Agreed. When the “inmates start running the prison” then some sort of re-regulation should be required including standardized service metrics for all railroads reportable to the STB and US-DOT, Standardized service standards, arbitration between railroads and customers on what service should mean and penalties for not meeting a 90% standard of service. immediate notification to shippers when an incident will result in delays or legitimate embargoes, solutions to incidents that keep rail freight rolling even if only between non-delayed territory, etc;
I have always been a fan of “Uncle Pete” and railroads in general. However it seems senior management is more interested in share holders and their own bonuses than the customer, the VERY REASON THEIR CORPORATIONS EXIST in the first place.
Here is the warning to all Railroads: Take care of customers or the result will be on your heads and no amount of crying to Congress should change that self inflicted outcome!!! 🙁
And by the way, legitimate embargoes should have to be blessed by the STB through a rapid means in emergencies and as long as it takes otherwise. Otherwise the railroads are fined a meaningful, non-appealable amount which I am sure will have an effect on their precious operating ratio.
Anybody ever wonder why Warren Buffett took BNSF private?
This is what happens with the operating ratio is the all important figure. The low OR requires railroads to handle only the high profit business. That was made clear when Fritz says they want the OR to get to 55%. Gone are they days when if there was any profit in some service they would handle it.
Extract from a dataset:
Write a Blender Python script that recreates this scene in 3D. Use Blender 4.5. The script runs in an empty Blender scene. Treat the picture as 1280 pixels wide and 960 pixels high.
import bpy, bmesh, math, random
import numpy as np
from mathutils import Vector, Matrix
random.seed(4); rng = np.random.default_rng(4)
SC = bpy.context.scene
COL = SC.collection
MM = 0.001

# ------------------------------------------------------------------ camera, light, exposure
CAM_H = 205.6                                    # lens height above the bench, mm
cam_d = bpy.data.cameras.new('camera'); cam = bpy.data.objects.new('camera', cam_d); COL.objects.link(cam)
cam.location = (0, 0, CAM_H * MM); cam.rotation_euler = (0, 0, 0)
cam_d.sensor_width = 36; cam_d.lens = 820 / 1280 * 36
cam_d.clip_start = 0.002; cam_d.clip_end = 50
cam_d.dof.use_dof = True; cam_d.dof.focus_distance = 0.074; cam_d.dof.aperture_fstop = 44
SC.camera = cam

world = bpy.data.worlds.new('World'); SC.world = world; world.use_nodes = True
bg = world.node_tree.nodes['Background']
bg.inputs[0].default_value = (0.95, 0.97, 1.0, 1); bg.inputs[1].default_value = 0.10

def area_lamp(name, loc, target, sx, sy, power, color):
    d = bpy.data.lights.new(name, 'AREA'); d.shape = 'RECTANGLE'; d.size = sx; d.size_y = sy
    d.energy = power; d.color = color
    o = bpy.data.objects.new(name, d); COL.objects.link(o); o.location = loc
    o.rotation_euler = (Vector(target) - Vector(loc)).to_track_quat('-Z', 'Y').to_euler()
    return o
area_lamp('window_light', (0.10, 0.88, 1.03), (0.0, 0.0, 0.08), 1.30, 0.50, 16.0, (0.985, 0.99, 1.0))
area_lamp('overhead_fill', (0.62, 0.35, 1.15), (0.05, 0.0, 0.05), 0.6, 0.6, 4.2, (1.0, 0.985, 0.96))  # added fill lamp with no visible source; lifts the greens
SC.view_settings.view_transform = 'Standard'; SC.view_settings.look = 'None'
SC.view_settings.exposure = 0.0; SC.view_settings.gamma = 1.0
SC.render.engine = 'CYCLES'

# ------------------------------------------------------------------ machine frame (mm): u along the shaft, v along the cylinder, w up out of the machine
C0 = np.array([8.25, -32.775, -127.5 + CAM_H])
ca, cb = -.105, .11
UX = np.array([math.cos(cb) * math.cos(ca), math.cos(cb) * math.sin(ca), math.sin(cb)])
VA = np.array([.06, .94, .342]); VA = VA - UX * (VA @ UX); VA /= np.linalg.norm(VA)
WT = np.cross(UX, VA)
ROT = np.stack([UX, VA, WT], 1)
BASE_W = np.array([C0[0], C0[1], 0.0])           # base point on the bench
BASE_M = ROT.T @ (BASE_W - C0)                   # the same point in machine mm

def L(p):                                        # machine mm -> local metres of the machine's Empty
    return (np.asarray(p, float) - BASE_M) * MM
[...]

UP has been increasing the length of passing sidings to 15,000 feet as pretty much the standard and that tells you how long they want their trains to be. The effect is to eliminate as much human labor as possible regardless of the affect to small shippers and the fluidity of their tracks. And most importantly, they want to get rid of as much switching as possible. In past years they have ripped out most all “team tracks” , especially in small towns, to get rid of “local trains”.
It is time the STB takes some drastic action on PSR and local service.